## Material provided
_ _ _ _ _ _ _

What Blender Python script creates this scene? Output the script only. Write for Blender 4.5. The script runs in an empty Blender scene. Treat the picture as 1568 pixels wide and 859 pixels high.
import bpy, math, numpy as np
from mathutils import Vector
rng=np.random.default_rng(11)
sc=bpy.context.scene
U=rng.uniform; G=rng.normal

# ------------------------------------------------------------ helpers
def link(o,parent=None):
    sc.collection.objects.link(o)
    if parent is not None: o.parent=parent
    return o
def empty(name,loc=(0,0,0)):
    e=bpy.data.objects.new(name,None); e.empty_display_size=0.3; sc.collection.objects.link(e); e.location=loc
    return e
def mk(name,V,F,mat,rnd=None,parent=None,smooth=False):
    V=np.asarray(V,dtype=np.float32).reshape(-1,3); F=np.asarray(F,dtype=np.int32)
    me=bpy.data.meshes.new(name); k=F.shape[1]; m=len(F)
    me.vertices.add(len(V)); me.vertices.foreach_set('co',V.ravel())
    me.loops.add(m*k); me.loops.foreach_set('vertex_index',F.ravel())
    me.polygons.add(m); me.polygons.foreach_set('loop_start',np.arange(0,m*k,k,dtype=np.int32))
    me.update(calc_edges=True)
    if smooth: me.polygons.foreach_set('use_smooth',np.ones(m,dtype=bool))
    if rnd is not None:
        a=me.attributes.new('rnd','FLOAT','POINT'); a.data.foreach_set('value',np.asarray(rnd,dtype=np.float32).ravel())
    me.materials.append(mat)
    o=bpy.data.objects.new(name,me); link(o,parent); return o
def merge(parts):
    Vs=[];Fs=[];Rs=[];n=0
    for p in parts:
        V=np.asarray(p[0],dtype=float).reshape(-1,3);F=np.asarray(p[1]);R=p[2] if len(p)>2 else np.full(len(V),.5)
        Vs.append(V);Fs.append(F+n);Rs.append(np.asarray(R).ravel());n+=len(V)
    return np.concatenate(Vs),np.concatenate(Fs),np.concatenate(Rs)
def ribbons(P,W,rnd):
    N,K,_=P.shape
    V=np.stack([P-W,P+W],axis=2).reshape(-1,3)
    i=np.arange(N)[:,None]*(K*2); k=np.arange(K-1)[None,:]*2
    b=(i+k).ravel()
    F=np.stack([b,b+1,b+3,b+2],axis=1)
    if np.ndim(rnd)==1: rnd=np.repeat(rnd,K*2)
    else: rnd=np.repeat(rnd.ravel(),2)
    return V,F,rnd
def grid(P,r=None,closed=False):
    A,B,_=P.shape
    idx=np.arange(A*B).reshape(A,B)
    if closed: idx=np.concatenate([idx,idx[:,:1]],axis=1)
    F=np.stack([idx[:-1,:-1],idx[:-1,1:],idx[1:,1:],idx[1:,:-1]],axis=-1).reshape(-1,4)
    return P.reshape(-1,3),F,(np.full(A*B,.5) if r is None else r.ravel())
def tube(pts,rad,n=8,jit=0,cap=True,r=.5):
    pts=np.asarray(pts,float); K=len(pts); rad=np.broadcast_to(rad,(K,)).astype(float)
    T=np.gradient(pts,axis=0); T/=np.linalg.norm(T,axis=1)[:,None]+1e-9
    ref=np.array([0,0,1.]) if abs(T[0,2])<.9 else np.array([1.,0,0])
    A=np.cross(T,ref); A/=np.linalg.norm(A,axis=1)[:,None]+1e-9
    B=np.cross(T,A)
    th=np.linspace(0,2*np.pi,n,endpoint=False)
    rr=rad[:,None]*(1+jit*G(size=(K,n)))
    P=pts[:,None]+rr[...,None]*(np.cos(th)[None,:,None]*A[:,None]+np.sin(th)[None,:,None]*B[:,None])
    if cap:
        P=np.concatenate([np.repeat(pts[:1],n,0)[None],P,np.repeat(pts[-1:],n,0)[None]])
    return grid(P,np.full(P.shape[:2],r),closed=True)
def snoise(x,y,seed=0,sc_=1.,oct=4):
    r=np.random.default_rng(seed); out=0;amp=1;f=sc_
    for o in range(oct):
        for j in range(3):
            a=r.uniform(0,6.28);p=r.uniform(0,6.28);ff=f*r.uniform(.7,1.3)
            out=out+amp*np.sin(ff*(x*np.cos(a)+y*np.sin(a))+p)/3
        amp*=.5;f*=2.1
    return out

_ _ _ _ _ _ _

## Task to carry out
Extract the first line above and each line after it up to and including the one with "U=rng.uniform; G=rng.normal", please, exactly and with nothing else.

## Solution for this exercise
What Blender Python script creates this scene? Output the script only. Write for Blender 4.5. The script runs in an empty Blender scene. Treat the picture as 1568 pixels wide and 859 pixels high.
import bpy, math, numpy as np
from mathutils import Vector
rng=np.random.default_rng(11)
sc=bpy.context.scene
U=rng.uniform; G=rng.normal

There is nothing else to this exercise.